The summation of all of this is that if you are looking for an apartment on a budget, you need to be ready to sign a lease/make a deposit the day of posting. Any apartment that is considered a "deal" will probably not last a few hours, and definitely won't last a day.
That's an awesome writeup, and matches my personal experiences in NYC exactly.

I looked at 25 different apartments before I found the one I'm in now -- it was the first one I'd been the first person to see, and I told them I'd take it on the spot.

If no one's taken an apartment within a day, it's either overpriced or crappy or both. But managing to be the first person to see an apartment (which usually means before it's technically listed, so you need connections) is not easy.

Is this specifically Manhattan experience? My experiences in Brooklyn were nowhere near this bad (before I eventually got out of the renter's market and bought here).
I suspect so.
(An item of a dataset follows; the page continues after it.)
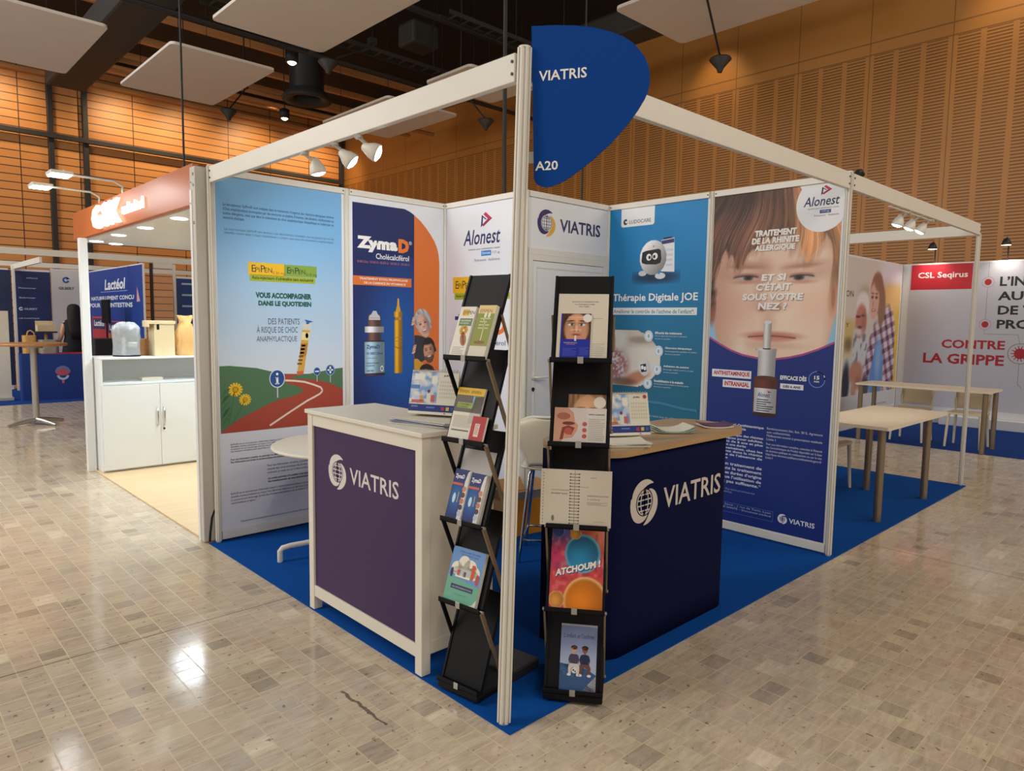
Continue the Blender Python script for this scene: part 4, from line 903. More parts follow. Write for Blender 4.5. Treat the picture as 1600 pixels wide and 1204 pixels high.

This has been true for everywhere I've looked - which has been all Manhattan. Even in the more run-down parts of Manhattan (coughChinatowncough) it's still the case.

My impression from coworkers is that it's the same in the "hot" parts of Brooklyn. Park Slope, W'burg, DUMBO, etc. Things may not be so bad further out though.

Perhaps it goes without saying, but each of these points can vary. For example, some landlords/building management companies have a 50x rule. Some brokers only want one month's rent. Anything is possible, however unlikely.
Thinking back to apartment hunting in NYC a few months ago makes me want to vomit. I am never going to do it again, I'd rather leave. I had a lucky break that did not involve using any of these services nor a broker.